The government’s Open Network for Digital Commerce (ONDC) is implementing a new incentive scheme for buyer and seller apps, which places a limit of INR 100 per order on discounts. Effective from June 1 until June 28, the scheme aims to control the falling order volumes in the digital commerce space.
To avail of the INR 100 discount on ONDC, users must place a minimum order of INR 200 for food and beverage purchases, and INR 300 for other products, including shipping charges. The discount is applicable as long as it doesn’t exceed 50% of the total order value, including shipping charges.
Moreover, the ONDC has imposed restrictions on the number of discounted transactions. Buyers can use the discount for a maximum of five transactions per month, while buyer apps can offer up to 20 discounted offers per brand per day. If the number of discounted orders crosses 1,000 for a buyer app, the app can only claim incentives for up to 50% of the overall delivered orders in a week.

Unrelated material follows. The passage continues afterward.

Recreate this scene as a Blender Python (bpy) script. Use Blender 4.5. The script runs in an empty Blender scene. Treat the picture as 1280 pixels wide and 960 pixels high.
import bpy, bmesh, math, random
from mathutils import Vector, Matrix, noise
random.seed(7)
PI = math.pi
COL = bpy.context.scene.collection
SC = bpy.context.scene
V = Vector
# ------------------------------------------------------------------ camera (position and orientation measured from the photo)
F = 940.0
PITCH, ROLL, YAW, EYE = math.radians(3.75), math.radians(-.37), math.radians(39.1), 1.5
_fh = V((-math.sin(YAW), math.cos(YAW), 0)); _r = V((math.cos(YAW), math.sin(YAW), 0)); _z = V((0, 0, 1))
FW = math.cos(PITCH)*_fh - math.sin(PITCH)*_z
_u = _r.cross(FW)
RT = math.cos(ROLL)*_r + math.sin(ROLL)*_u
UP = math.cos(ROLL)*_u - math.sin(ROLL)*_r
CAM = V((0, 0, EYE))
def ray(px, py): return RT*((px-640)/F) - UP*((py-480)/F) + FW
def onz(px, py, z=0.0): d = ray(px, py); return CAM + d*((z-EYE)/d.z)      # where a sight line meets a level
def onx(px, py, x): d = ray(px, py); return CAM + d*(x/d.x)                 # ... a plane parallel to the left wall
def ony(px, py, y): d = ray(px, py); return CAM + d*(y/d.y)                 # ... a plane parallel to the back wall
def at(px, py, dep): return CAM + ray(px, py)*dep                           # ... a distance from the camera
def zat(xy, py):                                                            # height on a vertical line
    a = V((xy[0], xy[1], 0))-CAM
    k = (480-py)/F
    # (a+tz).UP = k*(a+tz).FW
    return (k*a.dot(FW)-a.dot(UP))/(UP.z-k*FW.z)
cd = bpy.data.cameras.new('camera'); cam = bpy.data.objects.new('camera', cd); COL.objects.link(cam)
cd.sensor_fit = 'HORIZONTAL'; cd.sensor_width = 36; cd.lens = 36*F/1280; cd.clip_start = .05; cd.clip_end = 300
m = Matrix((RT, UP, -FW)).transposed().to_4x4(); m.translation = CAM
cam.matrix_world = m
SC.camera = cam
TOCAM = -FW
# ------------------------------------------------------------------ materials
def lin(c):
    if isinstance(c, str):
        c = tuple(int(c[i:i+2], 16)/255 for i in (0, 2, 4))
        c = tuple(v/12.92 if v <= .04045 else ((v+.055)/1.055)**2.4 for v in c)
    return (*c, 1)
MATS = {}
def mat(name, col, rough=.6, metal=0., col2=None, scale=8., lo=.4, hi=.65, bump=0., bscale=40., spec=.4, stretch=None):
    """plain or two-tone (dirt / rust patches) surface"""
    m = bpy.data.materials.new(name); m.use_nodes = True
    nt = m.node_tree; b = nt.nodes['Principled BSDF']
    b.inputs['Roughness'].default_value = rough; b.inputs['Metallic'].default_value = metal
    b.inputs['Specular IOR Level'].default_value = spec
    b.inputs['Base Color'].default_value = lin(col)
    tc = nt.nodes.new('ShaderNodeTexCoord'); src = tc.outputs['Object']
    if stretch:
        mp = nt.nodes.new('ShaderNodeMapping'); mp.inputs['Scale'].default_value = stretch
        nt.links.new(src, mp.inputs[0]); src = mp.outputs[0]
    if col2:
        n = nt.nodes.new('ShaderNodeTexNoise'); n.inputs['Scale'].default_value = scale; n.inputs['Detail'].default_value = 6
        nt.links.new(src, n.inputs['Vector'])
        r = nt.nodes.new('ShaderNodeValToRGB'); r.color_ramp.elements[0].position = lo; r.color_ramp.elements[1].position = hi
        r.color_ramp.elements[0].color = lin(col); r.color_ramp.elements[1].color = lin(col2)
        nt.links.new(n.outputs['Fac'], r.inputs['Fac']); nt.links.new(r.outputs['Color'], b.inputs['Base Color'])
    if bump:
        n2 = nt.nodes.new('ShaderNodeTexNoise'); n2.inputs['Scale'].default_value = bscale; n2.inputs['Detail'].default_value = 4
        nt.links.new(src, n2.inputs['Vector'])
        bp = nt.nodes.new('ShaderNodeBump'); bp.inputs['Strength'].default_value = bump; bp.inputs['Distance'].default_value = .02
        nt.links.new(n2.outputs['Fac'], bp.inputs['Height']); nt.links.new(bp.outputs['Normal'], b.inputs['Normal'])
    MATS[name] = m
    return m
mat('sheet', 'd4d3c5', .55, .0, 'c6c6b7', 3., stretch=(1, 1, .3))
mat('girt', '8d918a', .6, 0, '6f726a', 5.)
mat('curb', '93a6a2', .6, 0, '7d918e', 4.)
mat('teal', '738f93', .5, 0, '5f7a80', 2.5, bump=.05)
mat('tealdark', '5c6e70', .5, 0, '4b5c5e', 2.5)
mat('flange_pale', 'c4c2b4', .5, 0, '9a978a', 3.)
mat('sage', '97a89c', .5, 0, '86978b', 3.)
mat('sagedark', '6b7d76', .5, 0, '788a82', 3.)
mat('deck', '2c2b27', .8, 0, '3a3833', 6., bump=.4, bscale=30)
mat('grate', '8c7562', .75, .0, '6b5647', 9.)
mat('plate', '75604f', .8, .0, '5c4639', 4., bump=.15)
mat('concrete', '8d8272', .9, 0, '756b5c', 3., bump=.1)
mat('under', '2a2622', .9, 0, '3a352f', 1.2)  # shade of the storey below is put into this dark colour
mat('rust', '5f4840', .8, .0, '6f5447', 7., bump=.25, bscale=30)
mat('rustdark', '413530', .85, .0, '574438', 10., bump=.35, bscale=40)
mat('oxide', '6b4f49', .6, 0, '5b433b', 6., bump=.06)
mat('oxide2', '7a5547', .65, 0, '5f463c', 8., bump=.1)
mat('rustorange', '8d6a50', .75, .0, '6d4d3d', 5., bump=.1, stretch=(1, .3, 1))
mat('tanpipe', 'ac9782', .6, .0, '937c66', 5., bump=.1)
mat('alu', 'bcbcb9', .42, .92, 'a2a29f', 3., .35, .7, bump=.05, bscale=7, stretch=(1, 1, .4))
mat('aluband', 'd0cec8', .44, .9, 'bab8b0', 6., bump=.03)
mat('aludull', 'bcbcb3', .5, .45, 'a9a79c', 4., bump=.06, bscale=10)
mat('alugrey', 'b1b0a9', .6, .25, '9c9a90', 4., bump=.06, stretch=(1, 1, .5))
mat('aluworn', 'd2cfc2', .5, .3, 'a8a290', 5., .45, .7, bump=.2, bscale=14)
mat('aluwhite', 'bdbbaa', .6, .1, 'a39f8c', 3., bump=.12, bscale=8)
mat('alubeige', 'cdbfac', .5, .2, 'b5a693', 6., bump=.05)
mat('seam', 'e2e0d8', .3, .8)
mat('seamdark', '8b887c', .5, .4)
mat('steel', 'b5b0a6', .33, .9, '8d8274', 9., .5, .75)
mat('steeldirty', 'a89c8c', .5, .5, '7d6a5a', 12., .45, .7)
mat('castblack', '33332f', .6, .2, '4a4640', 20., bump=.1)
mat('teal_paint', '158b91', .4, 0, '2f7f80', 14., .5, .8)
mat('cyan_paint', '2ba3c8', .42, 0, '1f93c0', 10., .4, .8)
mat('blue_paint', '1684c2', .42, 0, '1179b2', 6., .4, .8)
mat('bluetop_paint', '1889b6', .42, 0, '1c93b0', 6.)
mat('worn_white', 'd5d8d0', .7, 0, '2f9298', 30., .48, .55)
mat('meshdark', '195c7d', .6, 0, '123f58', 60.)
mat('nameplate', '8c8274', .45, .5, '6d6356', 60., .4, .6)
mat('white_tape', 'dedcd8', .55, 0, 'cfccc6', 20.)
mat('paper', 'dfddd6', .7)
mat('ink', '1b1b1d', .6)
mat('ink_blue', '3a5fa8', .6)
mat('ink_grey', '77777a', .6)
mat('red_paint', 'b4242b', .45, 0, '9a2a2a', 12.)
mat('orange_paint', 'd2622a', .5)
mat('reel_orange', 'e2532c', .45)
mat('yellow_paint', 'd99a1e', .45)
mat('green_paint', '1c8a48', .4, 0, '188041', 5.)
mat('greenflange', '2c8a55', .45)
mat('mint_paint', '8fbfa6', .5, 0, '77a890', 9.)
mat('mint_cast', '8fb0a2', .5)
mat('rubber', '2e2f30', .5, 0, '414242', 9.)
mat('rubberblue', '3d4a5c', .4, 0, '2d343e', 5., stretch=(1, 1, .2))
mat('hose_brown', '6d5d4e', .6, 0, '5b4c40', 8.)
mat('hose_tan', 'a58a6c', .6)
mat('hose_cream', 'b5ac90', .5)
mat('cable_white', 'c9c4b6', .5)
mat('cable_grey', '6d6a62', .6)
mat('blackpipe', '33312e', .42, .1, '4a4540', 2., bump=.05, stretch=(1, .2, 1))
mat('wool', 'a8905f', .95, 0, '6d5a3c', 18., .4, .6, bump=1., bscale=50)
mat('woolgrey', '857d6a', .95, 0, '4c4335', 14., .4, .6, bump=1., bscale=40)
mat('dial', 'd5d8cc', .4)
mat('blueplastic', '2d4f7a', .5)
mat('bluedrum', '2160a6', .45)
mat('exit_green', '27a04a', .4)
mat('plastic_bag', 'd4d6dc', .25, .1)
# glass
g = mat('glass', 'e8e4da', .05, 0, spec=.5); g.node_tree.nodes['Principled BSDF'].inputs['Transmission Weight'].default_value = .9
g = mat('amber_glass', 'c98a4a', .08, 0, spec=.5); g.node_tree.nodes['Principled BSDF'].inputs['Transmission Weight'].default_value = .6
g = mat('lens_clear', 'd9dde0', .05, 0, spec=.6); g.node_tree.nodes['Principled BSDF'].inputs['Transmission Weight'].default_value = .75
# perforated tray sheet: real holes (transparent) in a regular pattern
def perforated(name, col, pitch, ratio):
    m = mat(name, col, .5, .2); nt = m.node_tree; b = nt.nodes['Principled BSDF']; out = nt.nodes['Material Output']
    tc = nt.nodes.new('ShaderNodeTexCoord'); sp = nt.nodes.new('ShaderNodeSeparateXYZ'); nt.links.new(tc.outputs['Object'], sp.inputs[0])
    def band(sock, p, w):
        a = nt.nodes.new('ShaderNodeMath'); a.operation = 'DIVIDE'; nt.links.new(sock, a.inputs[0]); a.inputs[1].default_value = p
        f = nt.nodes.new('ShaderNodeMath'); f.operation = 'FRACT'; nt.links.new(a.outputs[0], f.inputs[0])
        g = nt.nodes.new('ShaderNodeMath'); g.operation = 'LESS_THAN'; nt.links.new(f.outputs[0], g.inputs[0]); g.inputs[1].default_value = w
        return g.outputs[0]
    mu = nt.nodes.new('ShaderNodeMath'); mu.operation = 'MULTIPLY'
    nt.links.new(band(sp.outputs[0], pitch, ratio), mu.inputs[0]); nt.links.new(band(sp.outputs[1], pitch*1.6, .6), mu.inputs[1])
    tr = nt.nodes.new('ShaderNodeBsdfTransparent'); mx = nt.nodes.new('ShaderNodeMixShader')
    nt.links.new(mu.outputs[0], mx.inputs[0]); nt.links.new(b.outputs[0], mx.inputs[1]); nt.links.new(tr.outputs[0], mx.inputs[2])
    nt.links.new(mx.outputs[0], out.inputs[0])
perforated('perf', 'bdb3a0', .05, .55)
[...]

The move comes as ONDC is facing a decline in order volumes, with an average of around 9,000 orders per day, down 64% from its peak of 25,000 orders achieved earlier this month.
While ONDC has been positioned as a serious competitor to Zomato and Swiggy in India’s food delivery market, there have been significant price differences between products listed on these platforms and ONDC. However, with the introduction of the discount cap, the price gap is expected to narrow.
Additionally, ONDC has introduced an incentive regime to encourage seller app onboarding. Seller apps will receive incentives for onboarding merchants across various categories, including F&B, grocery, and health and wellness. Incentives range from INR 1,000 to INR 5,000 per seller, depending on the category and the number of eligible SKUs.
The new incentive scheme and discount cap aim to strike a balance between promoting the growth of the ONDC network and maintaining the competitiveness of the digital commerce market in India.